We discussed this a few years ago, I think, when there was first talk about GCC running as server some day in the future (is this still planned?). The ability of dumping the intermediate language tree existed as something between an experimental patch and an idea in the form of xml-gcc then.
I have read those topics about using gcc, I also notices that TDM has doing some testing, but he said it take several seconds to parse the stl header. so he said this was not satisfied.
currently, gcc-xml project was not active, see:
http://www.gccxml.org/pipermail/gccxml/2010-November/001435.htmlthe author suggest using clang instead.
I'd very much like to see a code completion based on the compiler, since it is really the only thing that makes sense. However, it should not need to launch the compiler a thousand times, for performance reasons. And, before spending weeks/months on writing a tree-dump-parser, one should be sure that the gcc guys have frozen the format (which may take years).

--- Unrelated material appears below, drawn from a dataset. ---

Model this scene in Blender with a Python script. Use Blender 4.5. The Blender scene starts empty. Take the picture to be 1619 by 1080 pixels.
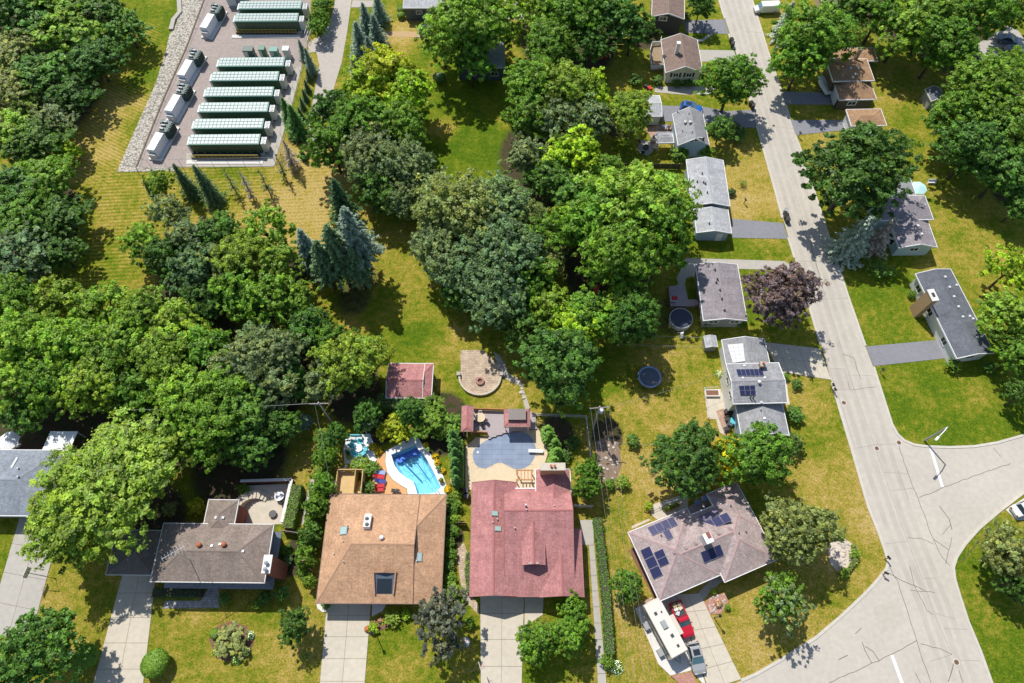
import bpy, math, random
import numpy as np
from mathutils import Vector, Matrix
from mathutils.geometry import tessellate_polygon

random.seed(7)
rng = np.random.default_rng(7)
R = math.radians
scene = bpy.context.scene
COL = scene.collection

# ------------------------------------------------------------------ camera, sky, sun, exposure
TILT = R(26.5); CAMH = 100.0; FPX = 24.0 / 36.0 * 1619.0
cam = bpy.data.cameras.new('camera'); camo = bpy.data.objects.new('camera', cam); COL.objects.link(camo)
camo.location = (0, 0, CAMH); camo.rotation_euler = (TILT, 0, 0)
cam.lens = 24.0; cam.sensor_width = 36.0; cam.clip_start = 0.5; cam.clip_end = 9000
scene.camera = camo
SUN_EL, SUN_AZ = 55.0, -30.0          # azimuth clockwise from +Y
world = bpy.data.worlds.new('World'); scene.world = world; world.use_nodes = True
wn = world.node_tree.nodes; wl = world.node_tree.links
sky = wn.new('ShaderNodeTexSky'); sky.sky_type = 'NISHITA'; sky.sun_disc = False
sky.sun_elevation = R(SUN_EL); sky.sun_rotation = R(SUN_AZ % 360); sky.altitude = 200
wl.new(sky.outputs[0], wn['Background'].inputs[0]); wn['Background'].inputs[1].default_value = 0.115
sl = bpy.data.lights.new('sun', 'SUN'); sl.energy = 4.5; sl.angle = R(0.53); sl.color = (1.0, 0.965, 0.90)
so = bpy.data.objects.new('sun', sl); COL.objects.link(so); so.location = (-60, 120, 160)
_d = Vector((-math.sin(R(SUN_AZ)) * math.cos(R(SUN_EL)), -math.cos(R(SUN_AZ)) * math.cos(R(SUN_EL)), -math.sin(R(SUN_EL))))
so.rotation_euler = _d.to_track_quat('-Z', 'Y').to_euler()
scene.view_settings.view_transform = 'Standard'; scene.view_settings.look = 'None'
scene.view_settings.gamma = 1.0; scene.view_settings.use_curve_mapping = False
scene.view_settings.exposure = 0.1
scene.render.engine = 'CYCLES'
scene.cycles.max_bounces = 6; scene.cycles.transparent_max_bounces = 8; scene.cycles.caustics_reflective = False
scene.cycles.caustics_refractive = False

# ------------------------------------------------------------------ photograph coordinates -> the place
CT, ST = math.cos(TILT), math.sin(TILT)
def ray(px, py):
    x = (px - 809.5) / FPX; y = -(py - 540.0) / FPX
    return Vector((x, y * CT + ST, y * ST - CT))
def gp(px, py, h=0.0):
    d = ray(px, py); t = (CAMH - h) / -d.z
    return Vector((d.x * t, d.y * t, h))
def ppm(px, py, h=0.0):                 # picture points per metre there (1619 wide photograph)
    d = ray(px, py); return FPX * -d.z / (CAMH - h)

# ------------------------------------------------------------------ mesh helpers
class MB:
    def __init__(s): s.v = []; s.f = []; s.uv = None
    def add(s, vs, fs):
        n = len(s.v); s.v += [tuple(v) for v in vs]; s.f += [tuple(i + n for i in f) for f in fs]; return s
    def box(s, cx, cy, z0, sx, sy, sz, rz=0.0, taper=1.0):
        c, n = math.cos(rz), math.sin(rz); vs = []
        for z, k in ((z0, 1.0), (z0 + sz, taper)):
            for a, b in ((-1, -1), (1, -1), (1, 1), (-1, 1)):
                x, y = a * sx / 2 * k, b * sy / 2 * k
                vs.append((cx + x * c - y * n, cy + x * n + y * c, z))
        return s.add(vs, [(3, 2, 1, 0), (4, 5, 6, 7), (0, 1, 5, 4), (1, 2, 6, 5), (2, 3, 7, 6), (3, 0, 4, 7)])
    def prism(s, pts, z0, z1):             # pts: plan outline
        n = len(pts); vs = [(p[0], p[1], z0) for p in pts] + [(p[0], p[1], z1) for p in pts]
        a = sum(pts[i][0] * pts[(i + 1) % n][1] - pts[(i + 1) % n][0] * pts[i][1] for i in range(n))
        tris = tessellate_polygon([[Vector((p[0], p[1], 0)) for p in pts]])
        fs = []
        for t in tris:
            p, q, r = [pts[i] for i in t]
            up = (q[0] - p[0]) * (r[1] - p[1]) - (q[1] - p[1]) * (r[0] - p[0]) > 0
            t = tuple(t) if up else tuple(reversed(t)); fs.append(tuple(i + n for i in t)); fs.append(tuple(reversed(t)))
        for i in range(n):
            j = (i + 1) % n
            fs.append((i, j, j + n, i + n) if a > 0 else (j, i, i + n, j + n))
        return s.add(vs, fs)
    def slab(s, quad, t):                  # quad: four 3d points, thickness t along the normal
        q = [Vector(p) for p in quad]; n = (q[1] - q[0]).cross(q[3] - q[0]).normalized()
        vs = q + [p + n * t for p in q]
        return s.add(vs, [(3, 2, 1, 0), (4, 5, 6, 7), (0, 1, 5, 4), (1, 2, 6, 5), (2, 3, 7, 6), (3, 0, 4, 7)])
    def tube(s, pts, rad, n=6, cap=True):
        pts = [Vector(p) for p in pts]; rad = rad if isinstance(rad, (list, tuple)) else [rad] * len(pts)
        rings = []
        for i, p in enumerate(pts):
            t = (pts[min(i + 1, len(pts) - 1)] - pts[max(i - 1, 0)]).normalized()
            a = t.cross(Vector((0, 0, 1)) if abs(t.z) < .9 else Vector((1, 0, 0))).normalized(); b = t.cross(a)
            rings.append([p + (a * math.cos(2 * math.pi * k / n) + b * math.sin(2 * math.pi * k / n)) * rad[i] for k in range(n)])
        vs = [v for r in rings for v in r]; fs = []
        for i in range(len(pts) - 1):
            for k in range(n):
                fs.append((i * n + k, i * n + (k + 1) % n, (i + 1) * n + (k + 1) % n, (i + 1) * n + k))
        if cap: fs += [tuple(reversed(range(n))), tuple(range((len(pts) - 1) * n, len(pts) * n))]
        return s.add(vs, fs)
    def lathe(s, prof, n=20, cx=0, cy=0, z=0):   # prof: (r, z)
        vs = []; fs = []
        for r, zz in prof:
            vs += [(cx + r * math.cos(2 * math.pi * k / n), cy + r * math.sin(2 * math.pi * k / n), z + zz) for k in range(n)]
        for i in range(len(prof) - 1):
            for k in range(n):
                fs.append((i * n + k, i * n + (k + 1) % n, (i + 1) * n + (k + 1) % n, (i + 1) * n + k))
        fs += [tuple(reversed(range(n))), tuple(range((len(prof) - 1) * n, len(prof) * n))]
        return s.add(vs, fs)
    def ribbon(s, pts, w, z0, z1):          # swept strip along a plan polyline
        pts = [Vector((p[0], p[1], 0)) for p in pts]; n = len(pts); L = []; Q = []
        for i in range(n):
            t = (pts[min(i + 1, n - 1)] - pts[max(i - 1, 0)]).normalized(); o = Vector((-t.y, t.x, 0)) * w / 2
            L.append(pts[i] + o); Q.append(pts[i] - o)
        vs = []
        for a, b in zip(L, Q): vs += [(a.x, a.y, z0), (b.x, b.y, z0), (b.x, b.y, z1), (a.x, a.y, z1)]
        fs = []
        for i in range(n - 1):
            k = i * 4
            for a in range(4):
                b = (a + 1) % 4; fs.append((k + a, k + 4 + a, k + 4 + b, k + b))
        fs += [(0, 1, 2, 3), ((n - 1) * 4 + 3, (n - 1) * 4 + 2, (n - 1) * 4 + 1, (n - 1) * 4)]
        return s.add(vs, fs)
    def build(s, name, mat, parent=None, smooth=False, shift=None):
        me = bpy.data.meshes.new(name)
        vs = s.v if shift is None else [(v[0] - shift[0], v[1] - shift[1], v[2] - shift[2]) for v in s.v]
        me.from_pydata(vs, [], s.f); me.update()
        if s.uv is not None:
            u = me.uv_layers.new(name='UVMap'); u.data.foreach_set('uv', np.array(s.uv, dtype=np.float32).ravel())
        if mat is not None: me.materials.append(mat)
        if smooth: me.polygons.foreach_set('use_smooth', [True] * len(me.polygons))
        return inst(name, me, parent)

def inst(name, me, parent=None):
    o = bpy.data.objects.new(name, me); COL.objects.link(o)
    if parent is not None: o.parent = parent
    return o
def tag(o, label=None, cat=None, group=None, kind=None):
    if label: o['label'] = label
    if cat: o['category'] = cat
    if group: o['group'] = group
    if kind: o['kind'] = kind
    return o
def thing(name, label, cat, loc=(0, 0, 0), rz=0.0, group=None):
    o = bpy.data.objects.new(name, None); COL.objects.link(o); o.empty_display_size = .3
    o.location = loc; o.rotation_euler = (0, 0, rz); return tag(o, label, cat, group)
def copy_tree(o, parent=None):
    c = o.copy(); COL.objects.link(c); c.parent = parent
    for ch in list(o.children): copy_tree(ch, c)
    return c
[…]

If we can use a PCH(or dynamically create a PCH), the speed of codecompletion can be quite nice. I have review the gccsense's patch against the gcc's parser. it does very simple thing.
The parser will normally skip any function body, but when the parser find a function body which embrace the current caret position, it will rollback to parse the current function body again.
But I think the AST tree structure can not help to do the codecompletion. then information need to do the completion is "the scope" information of the current caret position. I don't think the dumped AST has these information.